• **RECORDED INFORMATION**:
====
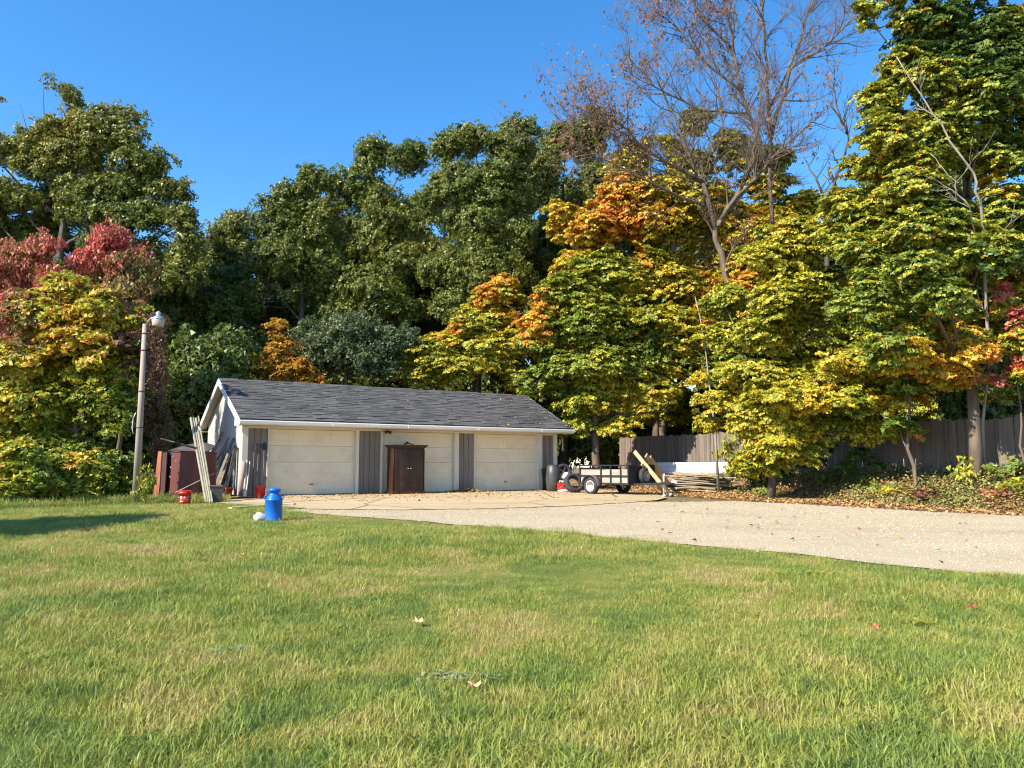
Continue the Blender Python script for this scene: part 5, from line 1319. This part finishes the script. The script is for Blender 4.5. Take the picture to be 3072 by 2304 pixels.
def scatter(name, pts, scl, rotz, tilt, kinds, sources, mat, label, cat=None):
    """one object that sets small copies of the source meshes on its points"""
    me = bpy.data.meshes.new(name)
    me.vertices.add(len(pts)); me.vertices.foreach_set('co', np.ascontiguousarray(pts, np.float32).ravel())
    a = me.attributes.new('scl', 'FLOAT_VECTOR', 'POINT'); a.data.foreach_set('vector', np.ascontiguousarray(scl, np.float32).ravel())
    rv = np.stack([tilt[:, 0], tilt[:, 1], rotz], 1)
    a = me.attributes.new('rot', 'FLOAT_VECTOR', 'POINT'); a.data.foreach_set('vector', np.ascontiguousarray(rv, np.float32).ravel())
    a = me.attributes.new('var', 'INT', 'POINT'); a.data.foreach_set('value', np.ascontiguousarray(kinds, np.int32))
    o = link(name, me)
    ng = bpy.data.node_groups.new(name, 'GeometryNodeTree')
    ng.interface.new_socket('Geometry', in_out='INPUT', socket_type='NodeSocketGeometry')
    ng.interface.new_socket('Geometry', in_out='OUTPUT', socket_type='NodeSocketGeometry')
    gi, go = ng.nodes.new('NodeGroupInput'), ng.nodes.new('NodeGroupOutput')
    jn = ng.nodes.new('GeometryNodeJoinGeometry')
    def attr(n_, t_):
        q = ng.nodes.new('GeometryNodeInputNamedAttribute'); q.data_type = t_; q.inputs['Name'].default_value = n_
        return [s_ for s_ in q.outputs if s_.enabled and s_.name == 'Attribute'][0]
    av_, ar_, as_ = attr('var', 'INT'), attr('rot', 'FLOAT_VECTOR'), attr('scl', 'FLOAT_VECTOR')
    er = ng.nodes.new('FunctionNodeEulerToRotation'); ng.links.new(ar_, er.inputs[0])
    for i, so in enumerate(sources):
        oi = ng.nodes.new('GeometryNodeObjectInfo'); oi.inputs['Object'].default_value = so
        cp = ng.nodes.new('FunctionNodeCompare'); cp.data_type = 'INT'; cp.operation = 'EQUAL'
        ins = [s_ for s_ in cp.inputs if s_.enabled]
        ng.links.new(av_, ins[0]); ins[1].default_value = i
        ip = ng.nodes.new('GeometryNodeInstanceOnPoints')
        ng.links.new(gi.outputs[0], ip.inputs['Points']); ng.links.new(cp.outputs[0], ip.inputs['Selection'])
        ng.links.new(oi.outputs['Geometry'], ip.inputs['Instance'])
        ng.links.new(er.outputs[0], ip.inputs['Rotation']); ng.links.new(as_, ip.inputs['Scale'])
        ng.links.new(ip.outputs[0], jn.inputs[0])
    ng.links.new(jn.outputs[0], go.inputs[0])
    md = o.modifiers.new('scatter', 'NODES'); md.node_group = ng
    return tag(o, label, cat, None, 'stuff')

def tuft(seed, n, spread, hmin, hmax, w, lean):
    r = random.Random(seed); vs, fs = [], []
    for i in range(n):
        a, d = r.uniform(0, 6.283), spread * math.sqrt(r.random())
        x, y = d * math.cos(a), d * math.sin(a)
        b = r.uniform(0, 6.283); h = r.uniform(hmin, hmax) * (0.6 + 0.4 * r.random()); l = r.uniform(0.3, 1.0) * lean * h
        dx, dy = math.cos(b), math.sin(b); sx, sy = -dy * w / 2, dx * w / 2
        tw = r.uniform(-0.8, 0.8); sx, sy = sx * math.cos(tw) - sy * math.sin(tw), sx * math.sin(tw) + sy * math.cos(tw)
        o = len(vs)
        vs += [(x - sx, y - sy, -0.01), (x + sx, y + sy, -0.01), (x + dx * l * 0.4 - sx * .8, y + dy * l * 0.4 - sy * .8, h * 0.6), (x + dx * l * 0.4 + sx * .8, y + dy * l * 0.4 + sy * .8, h * 0.6), (x + dx * l * 1.2, y + dy * l * 1.2, h * 0.92)]
        fs += [(o, o + 1, o + 3, o + 2), (o + 2, o + 3, o + 4)]
    me = bpy.data.meshes.new('grass_tuft'); me.from_pydata(vs, [], fs); me.materials.append(M['blade'])
    return bpy.data.objects.new('grass_tuft', me)
TUFTS = [tuft(1, 40, 0.14, 0.03, 0.055, 0.0045, 1.1), tuft(2, 40, 0.14, 0.025, 0.05, 0.0042, 1.5), tuft(3, 34, 0.13, 0.035, 0.07, 0.005, 1.0), tuft(4, 26, 0.1, 0.05, 0.105, 0.0048, 1.1), tuft(5, 36, 0.15, 0.015, 0.035, 0.0042, 2.2)]
r_ = np.random.default_rng(5)
def lawn_points(n, y0, y1, xk):
    y = r_.uniform(y0, y1, n); x = r_.uniform(-1, 1, n) * (xk * y + 2.5)
    e_ = 0.02 - r_.exponential(0.11, n) * (0.6 + 0.5 * np.sin(2.3 * x) + 0.3 * np.sin(7.1 * x))
    k = inside(LAWN_POLY, x, y) & ~inside(GRAVEL_POLY, x, y + e_) & ~inside(APRON_POLY, x, y + e_)
    return x[k], y[k]
xs, ys = [], []
for (n, y0, y1) in ((15000, 1.5, 5.0), (26000, 5.0, 9.0), (24000, 9.0, 14.0), (22000, 14.0, 22.0)):
    x, y = lawn_points(n, y0, y1, 0.78); xs.append(x); ys.append(y)
x, y = np.concatenate(xs), np.concatenate(ys)
# shaggy and thin places
f = snoise(np.stack([x, y, 0 * x], 1), 0.9, 3) + 0.5 * snoise(np.stack([x, y, 0 * x], 1), 2.6, 4)
keep = r_.random(len(x)) < np.clip(0.85 + 0.5 * f, 0.3, 1)
x, y, f = x[keep], y[keep], f[keep]
n = len(x)
kind = r_.choice([0, 1, 2, 4], n, p=[0.35, 0.25, 0.2, 0.2])
kind[(f > 0.1) & (r_.random(n) < 0.4)] = 3
kind[(f < -0.5) & (r_.random(n) < 0.7)] = 4
sc = r_.uniform(0.75, 1.3, n) * np.clip(1 + 0.3 * f, 0.55, 1.4)
sc3 = np.stack([sc, sc, sc * r_.uniform(0.8, 1.2, n)], 1)
scatter('grass', np.stack([x, y, H(x, y)], 1), sc3, r_.uniform(0, 6.28, n), r_.normal(0, 0.12, (n, 2)), kind, TUFTS, M['blade'], 'short patchy grass of the lawn')

# loose stones on the driveway
pbs = []
for sd in range(3):
    bm = bmesh.new(); bmesh.ops.create_icosphere(bm, subdivisions=1, radius=0.5)
    rr_ = random.Random(sd)
    for v in bm.verts: v.co = Vector((v.co.x, v.co.y * rr_.uniform(.6, .9), v.co.z * 0.6)) * rr_.uniform(0.8, 1.2)
    me = bpy.data.meshes.new('pebble'); bm.to_mesh(me); bm.free(); me.materials.append(M['pebble']); pbs.append(bpy.data.objects.new('pebble', me))
n = 70000
y = r_.uniform(5.5, 24, n); x = r_.uniform(-6, 17, n)
k = inside(GRAVEL_POLY, x, y + r_.normal(0, 1, n) * r_.exponential(0.16, n)) & ~(inside(APRON_POLY, x, y) & (r_.random(n) < 0.93))
k &= x < 0.8 * y + 2
x, y = x[k], y[k]; n = len(x)
s1 = r_.uniform(0.012, 0.034, n) * (1 + (r_.random(n) < 0.03) * 0.8)
scatter('gravel', np.stack([x, y, H(x, y) + 0.016], 1), np.stack([s1, s1, s1], 1), r_.uniform(0, 6.28, n), r_.normal(0, 0.3, (n, 2)), r_.integers(0, 3, n), pbs, M['pebble'], 'loose pale stones lying on the driveway')

# fallen leaves and weeds, as real leaves
def leaf_layer(name, label, pos, nrm, L, pal, g, asp=0.7):
    r = np.random.default_rng(len(label))
    co = leaf_quads(r, pos, nrm, L, asp, 0.12)
    col = pig(np.clip(g, 0, 1), pal) * np.exp(r.normal(0, 0.25, len(pos)))[:, None]
    o = link(name, np_mesh(name, co, 4, np.arange(len(co), dtype=np.int32), M['litter'], np.clip(col, 0, .7)))
    return tag(o, label, None, None, 'stuff')
LITTER = [(0.0, (0.2, 0.12, 0.06)), (0.4, (0.34, 0.2, 0.09)), (0.7, (0.42, 0.25, 0.1)), (1.0, (0.5, 0.3, 0.08))]
def up_n(n, s): return unit(np.stack([r_.normal(0, s, n), r_.normal(0, s, n), np.ones(n)], 1))
n = 120000
x = r_.uniform(2, 17, n); y = r_.uniform(14, 36, n)
fd = fence_dist(x, y)
k = (fd > 0.1) & (fd < 6.5) & ~inside(GRAVEL_POLY, x, y - r_.exponential(0.35, n)) & ~inside(APRON_POLY, x, y)
x, y = x[k], y[k]
k = r_.random(len(x)) < np.clip(0.55 + 0.5 * snoise(np.stack([x, y, 0 * x], 1), 1.2, 8), 0.1, 1); x, y = x[k], y[k]
p3 = np.stack([x, y, H(x, y) + 0.01 + r_.random(len(x)) * 0.03], 1)
leaf_layer('leaf_litter', 'tan fallen leaves along the bank below the fence', p3, up_n(len(x), 0.5), 0.085, LITTER, r_.random(len(x)))
# a few leaves on concrete and driveway
n = 700
u = r_.uniform(-0.5, 11.5, n); v = -np.abs(r_.normal(0, 3.0, n)) - 0.3
w2 = np.array([[*G2W(a, b)] for a, b in zip(u, v)])
x = np.concatenate([w2[:, 0], r_.uniform(2, 14, 500)]); y = np.concatenate([w2[:, 1], r_.uniform(9, 22, 500)]); keep_ = np.concatenate([np.ones(n, bool), r_.random(500) < 0.35]); x, y = x[keep_], y[keep_]
k = inside(GRAVEL_POLY, x, y) | inside(APRON_POLY, x, y); x, y = x[k], y[k]
leaf_layer('leaf_litter', 'scattered dry leaves on the concrete and driveway', np.stack([x, y, H(x, y) + 0.045], 1), up_n(len(x), 0.35), 0.075, LITTER, r_.random(len(x)))
n = 900
w2 = np.array([[*G2W(7.1 + a, -0.35 + b)] for a, b in zip(r_.normal(0, 0.55, n), r_.normal(0, 0.16, n))])
hh = 0.12 * np.exp(-((w2 - np.array([*G2W(7.1, -0.35)])) ** 2).sum(1) / 0.35)
w2[:, 2] = 0.035 + hh * r_.random(n)
leaf_layer('leaf_pile', 'drift of dry leaves blown against the pier beside the right door', w2, up_n(n, 0.6), 0.08, LITTER, r_.random(n))
# leaves caught on the roof
n = 130
u = 11.6 - np.abs(r_.normal(0, 2.4, n)); v = r_.uniform(-0.5, 2.6, n)
pp = np.array([[*G2W(a, b, ZE + (ZP - ZE) * (b + OV) / (DEP / 2 + OV) + 0.02)] for a, b in zip(u, v)])
leaf_layer('leaf_litter', 'pale leaves caught on the right part of the shingle roof', pp, up_n(n, 0.4), 0.085, LITTER, 0.6 + 0.4 * r_.random(n))
# low plants on the bank
BANK = [(0.0, (0.08, 0.14, 0.03)), (0.3, (0.18, 0.2, 0.05)), (0.5, (0.27, 0.23, 0.085)), (0.75, (0.3, 0.16, 0.08)), (1.0, (0.4, 0.08, 0.05))]
n = 4200
x = r_.uniform(6, 17.5, n); y = r_.uniform(13, 34, n); fd = fence_dist(x, y)
k = (fd > 0.15) & (fd < 3.6) & ~inside(GRAVEL_POLY, x, y - 0.25) & ~inside(APRON_POLY, x, y) & ((x - pc.x) ** 2 + (y - pc.y) ** 2 > 3.2)
k &= r_.random(n) < np.clip(0.25 + 0.1 * (x - 6) + 0.4 * snoise(np.stack([x, y, 0 * x], 1), 0.8, 12), 0.03, 1)
x, y = x[k], y[k]; m = len(x)
hgt_ = r_.uniform(0.12, 0.55, m) * np.clip((x - 5) / 6, 0.4, 1.3)
idx = np.repeat(np.arange(m), 54); N = len(idx)
dv = unit(r_.normal(size=(N, 3))); dv[:, 2] = np.abs(dv[:, 2])
rad_ = (0.16 + 0.5 * hgt_)[idx]
p3 = np.stack([x[idx] + dv[:, 0] * rad_, y[idx] + dv[:, 1] * rad_, H(x[idx], y[idx]) + dv[:, 2] * hgt_[idx] * r_.uniform(.3, 1, N)], 1)
g0 = 0.48 + 0.3 * snoise(np.stack([x, y, 0 * x], 1), 0.9, 15) + r_.normal(0, 0.14, m)
leaf_layer('weeds', 'tangled low weeds in tan green and red on the bank', p3, unit(dv * 0.5 + np.array([0, 0, 0.7]) + r_.normal(0, .4, (N, 3))), 0.075, BANK, g0[idx] + r_.normal(0, .1, N))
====
• **REQUIREMENTS**:
Return every line in the listing that contains the word "part".

• **COMPLETED EXERCISE**:
Continue the Blender Python script for this scene: part 5, from line 1319. This part finishes the script. The script is for Blender 4.5. Take the picture to be 3072 by 2304 pixels.
leaf_layer('leaf_litter', 'pale leaves caught on the right part of the shingle roof', pp, up_n(n, 0.4), 0.085, LITTER, 0.6 + 0.4 * r_.random(n))